- [STATED EXERCISE]
Gather up every line that includes the string "Treat".

- [DATA SUPPLIED]
<<<<

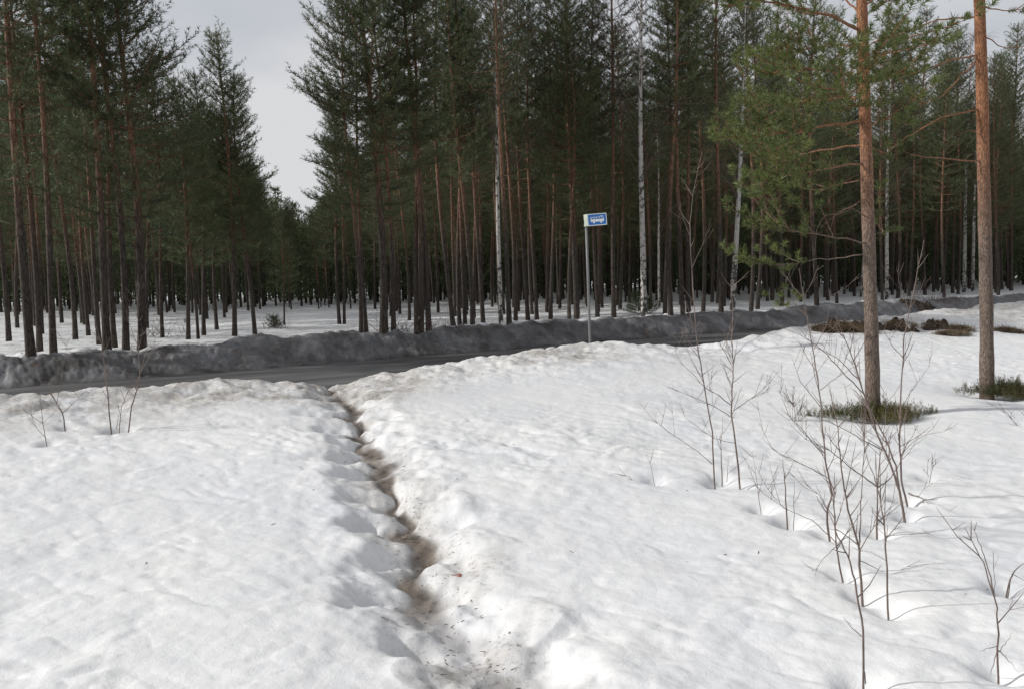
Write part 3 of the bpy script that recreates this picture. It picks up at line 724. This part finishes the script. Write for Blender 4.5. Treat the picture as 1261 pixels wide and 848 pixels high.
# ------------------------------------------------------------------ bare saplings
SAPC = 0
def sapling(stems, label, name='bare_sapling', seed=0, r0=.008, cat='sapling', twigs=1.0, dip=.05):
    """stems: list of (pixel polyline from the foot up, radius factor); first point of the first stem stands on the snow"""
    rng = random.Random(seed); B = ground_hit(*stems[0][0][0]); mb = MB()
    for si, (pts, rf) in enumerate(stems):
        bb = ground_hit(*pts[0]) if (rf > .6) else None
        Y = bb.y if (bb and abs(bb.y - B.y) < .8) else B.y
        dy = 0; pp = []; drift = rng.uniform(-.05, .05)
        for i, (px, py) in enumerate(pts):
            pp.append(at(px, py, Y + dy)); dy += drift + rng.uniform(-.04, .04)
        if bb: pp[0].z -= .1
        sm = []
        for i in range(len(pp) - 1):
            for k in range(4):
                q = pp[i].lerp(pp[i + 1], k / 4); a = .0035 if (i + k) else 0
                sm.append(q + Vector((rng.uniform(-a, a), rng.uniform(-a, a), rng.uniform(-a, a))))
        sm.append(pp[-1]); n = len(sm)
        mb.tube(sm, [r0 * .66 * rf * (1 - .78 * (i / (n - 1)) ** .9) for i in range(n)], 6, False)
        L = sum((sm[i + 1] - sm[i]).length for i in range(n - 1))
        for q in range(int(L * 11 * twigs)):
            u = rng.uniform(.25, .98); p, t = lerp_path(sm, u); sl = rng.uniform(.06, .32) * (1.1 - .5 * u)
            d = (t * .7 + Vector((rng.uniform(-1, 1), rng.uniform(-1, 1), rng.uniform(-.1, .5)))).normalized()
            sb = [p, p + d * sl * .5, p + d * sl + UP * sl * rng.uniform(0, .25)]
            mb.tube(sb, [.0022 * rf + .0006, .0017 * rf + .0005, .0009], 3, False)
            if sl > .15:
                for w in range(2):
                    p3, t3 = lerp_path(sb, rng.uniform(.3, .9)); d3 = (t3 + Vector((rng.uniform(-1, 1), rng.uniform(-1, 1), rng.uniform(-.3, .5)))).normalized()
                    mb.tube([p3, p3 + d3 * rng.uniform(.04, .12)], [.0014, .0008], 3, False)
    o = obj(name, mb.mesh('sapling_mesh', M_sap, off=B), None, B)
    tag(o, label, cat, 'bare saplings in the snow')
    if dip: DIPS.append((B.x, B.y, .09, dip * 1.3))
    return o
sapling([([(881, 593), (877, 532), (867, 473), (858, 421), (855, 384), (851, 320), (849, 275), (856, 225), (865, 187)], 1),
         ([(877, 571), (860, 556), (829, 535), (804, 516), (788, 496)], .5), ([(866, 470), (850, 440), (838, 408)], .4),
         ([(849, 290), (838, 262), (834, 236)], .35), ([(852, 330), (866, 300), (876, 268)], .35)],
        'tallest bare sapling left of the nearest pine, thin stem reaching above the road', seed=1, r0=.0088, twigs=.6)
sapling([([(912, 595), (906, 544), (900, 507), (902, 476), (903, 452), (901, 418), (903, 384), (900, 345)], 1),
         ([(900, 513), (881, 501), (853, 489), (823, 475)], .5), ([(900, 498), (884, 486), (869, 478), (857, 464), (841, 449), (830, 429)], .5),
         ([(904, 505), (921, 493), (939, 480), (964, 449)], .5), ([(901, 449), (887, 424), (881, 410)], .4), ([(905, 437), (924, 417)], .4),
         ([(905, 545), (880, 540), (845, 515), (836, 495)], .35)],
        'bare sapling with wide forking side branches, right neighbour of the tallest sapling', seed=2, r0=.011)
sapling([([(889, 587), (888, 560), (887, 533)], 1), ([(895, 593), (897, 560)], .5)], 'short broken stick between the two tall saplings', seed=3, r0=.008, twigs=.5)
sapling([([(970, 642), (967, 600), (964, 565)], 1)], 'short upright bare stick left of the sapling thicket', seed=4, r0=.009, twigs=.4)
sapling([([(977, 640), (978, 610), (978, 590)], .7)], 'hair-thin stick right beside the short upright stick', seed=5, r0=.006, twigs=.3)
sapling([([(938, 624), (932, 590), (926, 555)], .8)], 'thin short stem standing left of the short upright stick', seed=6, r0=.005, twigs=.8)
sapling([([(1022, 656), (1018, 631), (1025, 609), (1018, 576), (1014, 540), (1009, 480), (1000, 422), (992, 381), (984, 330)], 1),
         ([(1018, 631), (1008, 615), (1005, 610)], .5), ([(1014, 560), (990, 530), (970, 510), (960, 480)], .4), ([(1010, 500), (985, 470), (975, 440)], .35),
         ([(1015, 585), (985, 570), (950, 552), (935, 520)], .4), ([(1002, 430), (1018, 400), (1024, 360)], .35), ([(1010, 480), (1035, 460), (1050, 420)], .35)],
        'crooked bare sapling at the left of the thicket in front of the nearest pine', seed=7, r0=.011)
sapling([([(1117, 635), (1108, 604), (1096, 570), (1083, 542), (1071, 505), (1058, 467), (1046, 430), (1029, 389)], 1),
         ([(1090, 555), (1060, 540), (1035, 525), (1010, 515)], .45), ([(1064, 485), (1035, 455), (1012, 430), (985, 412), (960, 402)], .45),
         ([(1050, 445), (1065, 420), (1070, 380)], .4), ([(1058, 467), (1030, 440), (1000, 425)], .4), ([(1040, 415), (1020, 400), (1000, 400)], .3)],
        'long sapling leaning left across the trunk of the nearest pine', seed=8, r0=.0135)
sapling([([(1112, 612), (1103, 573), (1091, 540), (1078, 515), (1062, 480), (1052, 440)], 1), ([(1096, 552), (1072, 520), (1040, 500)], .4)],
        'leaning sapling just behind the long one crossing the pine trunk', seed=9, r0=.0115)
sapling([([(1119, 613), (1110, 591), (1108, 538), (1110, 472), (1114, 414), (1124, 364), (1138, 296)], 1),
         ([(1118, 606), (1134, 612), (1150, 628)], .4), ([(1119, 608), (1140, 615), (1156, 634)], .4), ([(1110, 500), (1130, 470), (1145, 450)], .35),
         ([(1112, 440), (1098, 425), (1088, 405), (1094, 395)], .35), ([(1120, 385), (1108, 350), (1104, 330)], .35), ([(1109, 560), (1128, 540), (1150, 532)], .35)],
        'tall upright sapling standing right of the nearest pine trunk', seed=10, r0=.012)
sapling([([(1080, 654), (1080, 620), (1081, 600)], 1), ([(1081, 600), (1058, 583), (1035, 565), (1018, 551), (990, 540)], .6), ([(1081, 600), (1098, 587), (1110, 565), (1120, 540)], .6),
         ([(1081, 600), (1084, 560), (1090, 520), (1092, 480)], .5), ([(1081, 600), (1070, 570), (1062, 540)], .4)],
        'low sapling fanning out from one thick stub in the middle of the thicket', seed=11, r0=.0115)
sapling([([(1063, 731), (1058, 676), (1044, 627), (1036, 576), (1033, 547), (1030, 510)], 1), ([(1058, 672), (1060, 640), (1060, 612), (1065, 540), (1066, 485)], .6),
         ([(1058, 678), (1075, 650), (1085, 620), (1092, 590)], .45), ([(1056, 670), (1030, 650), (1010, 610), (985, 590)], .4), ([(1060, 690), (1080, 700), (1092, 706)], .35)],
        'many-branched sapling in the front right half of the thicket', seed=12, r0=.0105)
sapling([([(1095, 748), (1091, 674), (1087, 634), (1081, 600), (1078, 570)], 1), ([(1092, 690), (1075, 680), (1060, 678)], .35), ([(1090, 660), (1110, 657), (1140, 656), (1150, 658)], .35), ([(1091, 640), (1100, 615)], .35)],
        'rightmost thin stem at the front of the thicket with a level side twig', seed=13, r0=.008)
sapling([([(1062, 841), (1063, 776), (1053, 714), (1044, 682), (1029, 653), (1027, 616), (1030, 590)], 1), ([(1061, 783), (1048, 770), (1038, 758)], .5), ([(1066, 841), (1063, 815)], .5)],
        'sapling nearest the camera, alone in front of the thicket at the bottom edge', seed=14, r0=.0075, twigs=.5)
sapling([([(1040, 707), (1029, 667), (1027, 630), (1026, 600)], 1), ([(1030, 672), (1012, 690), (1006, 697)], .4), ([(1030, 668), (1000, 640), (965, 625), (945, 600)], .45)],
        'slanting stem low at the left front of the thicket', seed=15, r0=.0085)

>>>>
<<<<

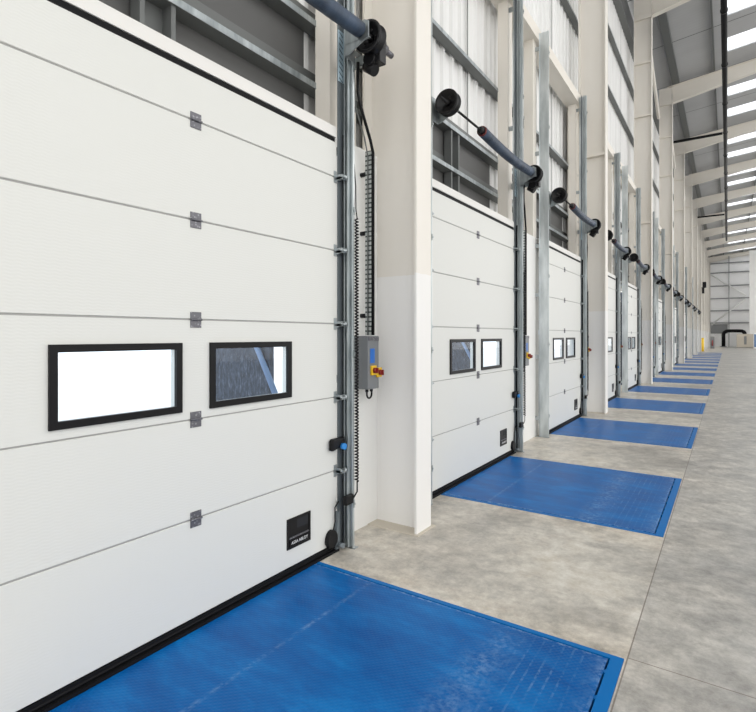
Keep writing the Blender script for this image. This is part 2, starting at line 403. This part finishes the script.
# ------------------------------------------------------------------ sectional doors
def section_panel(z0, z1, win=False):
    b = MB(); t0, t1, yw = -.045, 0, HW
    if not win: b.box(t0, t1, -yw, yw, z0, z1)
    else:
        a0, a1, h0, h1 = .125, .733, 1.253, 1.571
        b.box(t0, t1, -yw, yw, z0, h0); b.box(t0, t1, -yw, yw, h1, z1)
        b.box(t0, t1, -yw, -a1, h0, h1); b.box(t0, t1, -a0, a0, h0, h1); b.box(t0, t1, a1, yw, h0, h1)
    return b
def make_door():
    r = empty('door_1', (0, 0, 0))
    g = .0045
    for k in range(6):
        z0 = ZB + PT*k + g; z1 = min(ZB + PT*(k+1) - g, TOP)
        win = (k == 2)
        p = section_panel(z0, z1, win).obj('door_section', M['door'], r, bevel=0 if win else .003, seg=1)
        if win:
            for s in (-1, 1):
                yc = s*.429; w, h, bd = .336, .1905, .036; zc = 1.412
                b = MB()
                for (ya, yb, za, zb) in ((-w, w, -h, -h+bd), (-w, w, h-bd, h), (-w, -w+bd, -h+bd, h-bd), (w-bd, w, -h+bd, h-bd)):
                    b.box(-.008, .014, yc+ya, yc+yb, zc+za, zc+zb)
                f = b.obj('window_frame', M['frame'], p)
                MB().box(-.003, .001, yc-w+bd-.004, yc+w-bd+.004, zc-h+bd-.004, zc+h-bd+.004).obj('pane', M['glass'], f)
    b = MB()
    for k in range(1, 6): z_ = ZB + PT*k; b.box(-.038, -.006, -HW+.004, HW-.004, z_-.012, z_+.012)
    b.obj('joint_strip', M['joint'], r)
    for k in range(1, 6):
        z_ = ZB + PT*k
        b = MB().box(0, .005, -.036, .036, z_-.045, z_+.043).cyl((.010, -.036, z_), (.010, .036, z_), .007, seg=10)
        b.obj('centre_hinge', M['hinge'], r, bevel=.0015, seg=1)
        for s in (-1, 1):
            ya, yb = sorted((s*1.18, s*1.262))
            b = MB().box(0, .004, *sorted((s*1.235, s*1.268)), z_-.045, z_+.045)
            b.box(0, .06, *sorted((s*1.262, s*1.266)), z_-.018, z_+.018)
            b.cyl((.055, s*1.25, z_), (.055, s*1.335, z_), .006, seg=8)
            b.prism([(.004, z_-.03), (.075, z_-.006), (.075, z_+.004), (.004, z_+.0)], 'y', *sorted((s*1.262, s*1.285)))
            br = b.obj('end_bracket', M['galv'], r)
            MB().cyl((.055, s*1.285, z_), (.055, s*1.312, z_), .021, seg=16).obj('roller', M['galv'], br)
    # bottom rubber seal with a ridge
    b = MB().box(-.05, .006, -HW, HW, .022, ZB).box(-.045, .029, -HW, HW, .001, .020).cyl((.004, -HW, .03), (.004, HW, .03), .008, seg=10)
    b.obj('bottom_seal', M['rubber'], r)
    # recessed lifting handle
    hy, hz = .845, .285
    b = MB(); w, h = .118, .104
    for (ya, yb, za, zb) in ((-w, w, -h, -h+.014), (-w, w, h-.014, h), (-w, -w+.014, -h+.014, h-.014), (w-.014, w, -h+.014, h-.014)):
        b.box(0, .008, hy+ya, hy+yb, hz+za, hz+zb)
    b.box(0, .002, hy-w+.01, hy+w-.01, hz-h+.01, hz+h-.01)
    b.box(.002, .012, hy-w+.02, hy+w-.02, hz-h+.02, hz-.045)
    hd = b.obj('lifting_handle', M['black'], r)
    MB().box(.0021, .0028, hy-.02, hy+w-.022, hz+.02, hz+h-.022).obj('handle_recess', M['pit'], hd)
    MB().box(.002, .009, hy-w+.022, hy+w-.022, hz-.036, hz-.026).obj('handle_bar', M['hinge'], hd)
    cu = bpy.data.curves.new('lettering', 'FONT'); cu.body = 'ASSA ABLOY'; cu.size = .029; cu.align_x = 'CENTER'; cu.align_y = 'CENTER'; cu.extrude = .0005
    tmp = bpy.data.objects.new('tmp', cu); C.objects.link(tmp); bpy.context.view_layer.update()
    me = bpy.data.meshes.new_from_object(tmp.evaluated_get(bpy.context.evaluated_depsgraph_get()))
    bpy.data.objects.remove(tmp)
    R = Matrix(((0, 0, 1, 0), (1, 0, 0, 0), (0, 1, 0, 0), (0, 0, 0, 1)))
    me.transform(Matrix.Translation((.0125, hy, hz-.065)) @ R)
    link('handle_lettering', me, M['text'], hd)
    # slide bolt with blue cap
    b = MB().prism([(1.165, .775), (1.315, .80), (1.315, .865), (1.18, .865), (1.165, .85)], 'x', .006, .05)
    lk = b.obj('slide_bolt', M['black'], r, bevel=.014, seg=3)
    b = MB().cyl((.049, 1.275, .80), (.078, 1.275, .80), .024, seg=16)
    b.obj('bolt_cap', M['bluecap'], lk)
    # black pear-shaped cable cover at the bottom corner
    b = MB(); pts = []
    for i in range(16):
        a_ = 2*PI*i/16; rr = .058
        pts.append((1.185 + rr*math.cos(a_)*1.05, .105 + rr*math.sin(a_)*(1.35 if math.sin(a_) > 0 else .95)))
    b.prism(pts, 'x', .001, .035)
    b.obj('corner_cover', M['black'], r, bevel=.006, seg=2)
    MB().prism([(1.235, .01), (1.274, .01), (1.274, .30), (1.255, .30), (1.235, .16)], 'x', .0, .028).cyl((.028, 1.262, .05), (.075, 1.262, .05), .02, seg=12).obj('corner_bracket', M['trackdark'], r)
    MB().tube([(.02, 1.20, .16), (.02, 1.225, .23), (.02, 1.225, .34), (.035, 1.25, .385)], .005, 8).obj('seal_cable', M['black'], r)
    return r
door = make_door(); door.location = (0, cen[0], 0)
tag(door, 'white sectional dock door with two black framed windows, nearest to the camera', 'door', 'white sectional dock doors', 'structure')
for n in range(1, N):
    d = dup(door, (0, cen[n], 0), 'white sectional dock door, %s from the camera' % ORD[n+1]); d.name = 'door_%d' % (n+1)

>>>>
<<<<

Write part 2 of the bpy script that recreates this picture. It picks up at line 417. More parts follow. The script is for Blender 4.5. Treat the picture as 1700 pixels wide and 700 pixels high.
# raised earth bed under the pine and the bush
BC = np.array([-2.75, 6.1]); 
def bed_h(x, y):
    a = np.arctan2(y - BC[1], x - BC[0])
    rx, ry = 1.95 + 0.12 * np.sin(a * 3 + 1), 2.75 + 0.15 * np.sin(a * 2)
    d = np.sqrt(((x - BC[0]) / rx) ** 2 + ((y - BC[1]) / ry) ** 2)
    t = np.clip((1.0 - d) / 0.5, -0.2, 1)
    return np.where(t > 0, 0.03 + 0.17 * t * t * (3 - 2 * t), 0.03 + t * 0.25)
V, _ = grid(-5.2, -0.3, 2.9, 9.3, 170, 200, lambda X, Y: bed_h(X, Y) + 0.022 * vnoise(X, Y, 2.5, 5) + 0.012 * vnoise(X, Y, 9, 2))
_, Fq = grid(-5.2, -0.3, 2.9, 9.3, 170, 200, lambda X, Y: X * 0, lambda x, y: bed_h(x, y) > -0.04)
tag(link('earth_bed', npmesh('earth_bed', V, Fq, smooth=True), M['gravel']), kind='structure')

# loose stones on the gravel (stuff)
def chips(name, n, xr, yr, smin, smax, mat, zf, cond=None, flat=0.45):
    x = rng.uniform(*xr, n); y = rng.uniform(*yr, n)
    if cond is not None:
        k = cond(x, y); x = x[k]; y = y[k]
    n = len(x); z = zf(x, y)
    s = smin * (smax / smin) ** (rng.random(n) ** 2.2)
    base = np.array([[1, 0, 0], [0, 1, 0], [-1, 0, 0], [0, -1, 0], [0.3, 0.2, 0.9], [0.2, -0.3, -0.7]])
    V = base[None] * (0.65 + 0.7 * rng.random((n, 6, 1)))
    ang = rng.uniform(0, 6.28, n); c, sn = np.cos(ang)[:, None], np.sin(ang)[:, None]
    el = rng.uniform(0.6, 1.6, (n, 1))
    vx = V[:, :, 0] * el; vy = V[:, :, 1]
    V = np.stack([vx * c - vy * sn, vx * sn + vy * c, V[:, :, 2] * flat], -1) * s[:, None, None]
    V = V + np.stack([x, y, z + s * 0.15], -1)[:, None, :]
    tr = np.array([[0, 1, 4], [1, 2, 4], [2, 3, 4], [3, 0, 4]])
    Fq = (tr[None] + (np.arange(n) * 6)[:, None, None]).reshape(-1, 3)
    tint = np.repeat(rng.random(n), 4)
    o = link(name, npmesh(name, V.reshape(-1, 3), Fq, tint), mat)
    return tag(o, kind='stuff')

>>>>

- [WRITTEN RESPONSE]
Write part 3 of the bpy script that recreates this picture. It picks up at line 724. This part finishes the script. Write for Blender 4.5. Treat the picture as 1261 pixels wide and 848 pixels high.
Write part 2 of the bpy script that recreates this picture. It picks up at line 417. More parts follow. The script is for Blender 4.5. Treat the picture as 1700 pixels wide and 700 pixels high.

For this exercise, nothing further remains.